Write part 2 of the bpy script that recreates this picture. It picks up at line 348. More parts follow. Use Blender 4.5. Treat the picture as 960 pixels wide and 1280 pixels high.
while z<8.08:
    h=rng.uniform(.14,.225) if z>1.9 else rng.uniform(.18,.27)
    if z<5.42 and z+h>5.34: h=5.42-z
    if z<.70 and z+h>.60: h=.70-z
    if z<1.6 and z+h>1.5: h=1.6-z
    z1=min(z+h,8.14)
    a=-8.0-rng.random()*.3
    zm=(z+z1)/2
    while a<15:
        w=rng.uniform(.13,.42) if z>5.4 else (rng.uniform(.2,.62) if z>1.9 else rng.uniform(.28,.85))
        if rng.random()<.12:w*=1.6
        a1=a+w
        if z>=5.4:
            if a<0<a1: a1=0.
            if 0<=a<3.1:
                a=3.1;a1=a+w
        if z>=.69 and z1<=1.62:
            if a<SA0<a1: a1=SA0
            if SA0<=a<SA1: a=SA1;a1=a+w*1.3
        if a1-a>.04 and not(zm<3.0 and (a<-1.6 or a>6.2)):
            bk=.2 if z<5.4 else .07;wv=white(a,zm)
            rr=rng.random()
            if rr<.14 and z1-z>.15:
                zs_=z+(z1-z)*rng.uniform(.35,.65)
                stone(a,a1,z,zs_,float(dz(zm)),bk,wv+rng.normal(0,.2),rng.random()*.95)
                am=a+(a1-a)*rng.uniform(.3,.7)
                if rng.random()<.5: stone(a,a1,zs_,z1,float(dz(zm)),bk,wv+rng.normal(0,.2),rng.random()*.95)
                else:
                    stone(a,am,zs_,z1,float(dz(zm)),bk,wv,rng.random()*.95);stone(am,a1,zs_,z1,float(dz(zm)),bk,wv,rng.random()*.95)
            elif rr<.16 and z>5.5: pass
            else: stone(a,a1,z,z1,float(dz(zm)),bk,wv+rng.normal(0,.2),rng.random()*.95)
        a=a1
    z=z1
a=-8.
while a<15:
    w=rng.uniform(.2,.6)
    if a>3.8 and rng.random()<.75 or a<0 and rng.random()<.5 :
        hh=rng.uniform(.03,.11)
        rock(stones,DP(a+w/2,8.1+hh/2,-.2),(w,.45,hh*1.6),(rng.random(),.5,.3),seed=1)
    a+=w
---
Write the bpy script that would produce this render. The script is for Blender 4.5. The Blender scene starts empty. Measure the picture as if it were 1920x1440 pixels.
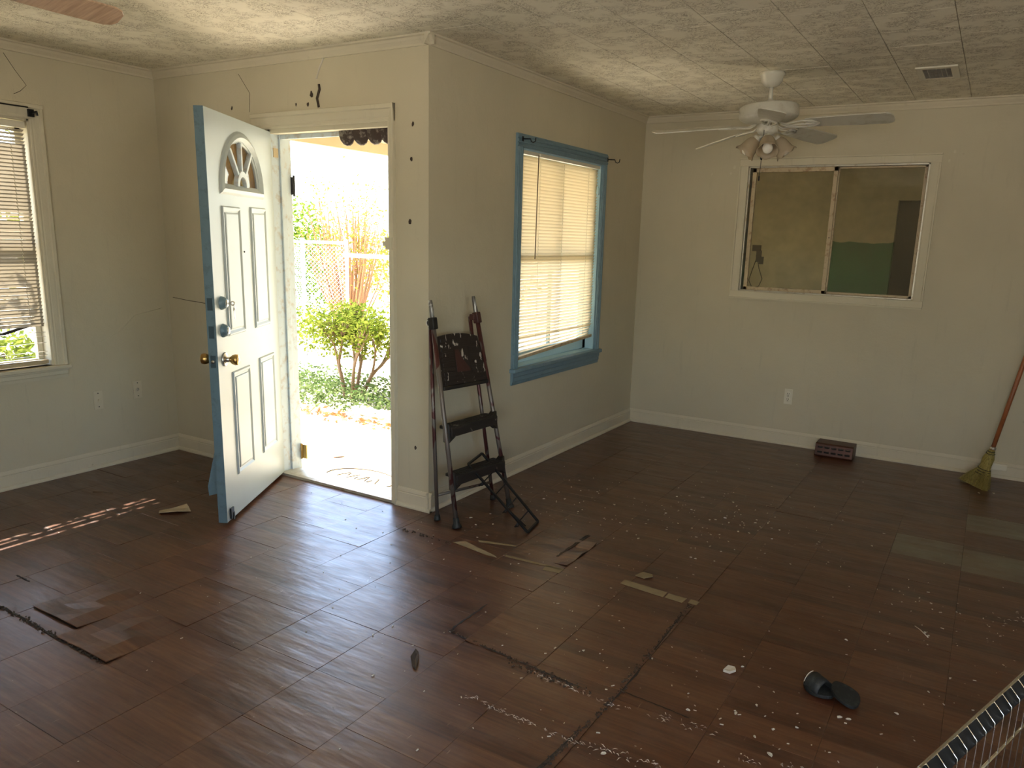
--
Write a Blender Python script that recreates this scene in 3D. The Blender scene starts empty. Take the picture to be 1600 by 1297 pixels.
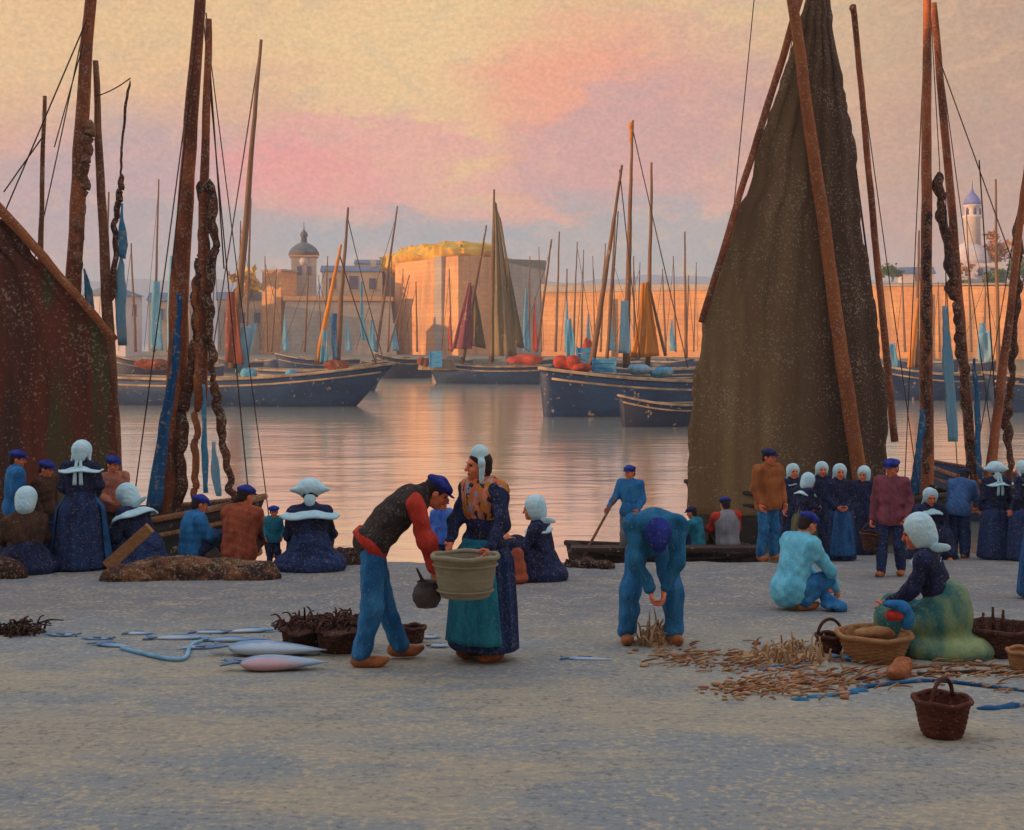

### EXERCISE REQUIREMENTS
In the entries above, find every line with the word "pixels" and list it.

### SOLUTION FOR THIS EXERCISE
Write part 2 of the bpy script that recreates this picture. It picks up at line 348. More parts follow. Use Blender 4.5. Treat the picture as 960 pixels wide and 1280 pixels high.
Write the bpy script that would produce this render. The script is for Blender 4.5. The Blender scene starts empty. Measure the picture as if it were 1920x1440 pixels.
Write a Blender Python script that recreates this scene in 3D. The Blender scene starts empty. Take the picture to be 1600 by 1297 pixels.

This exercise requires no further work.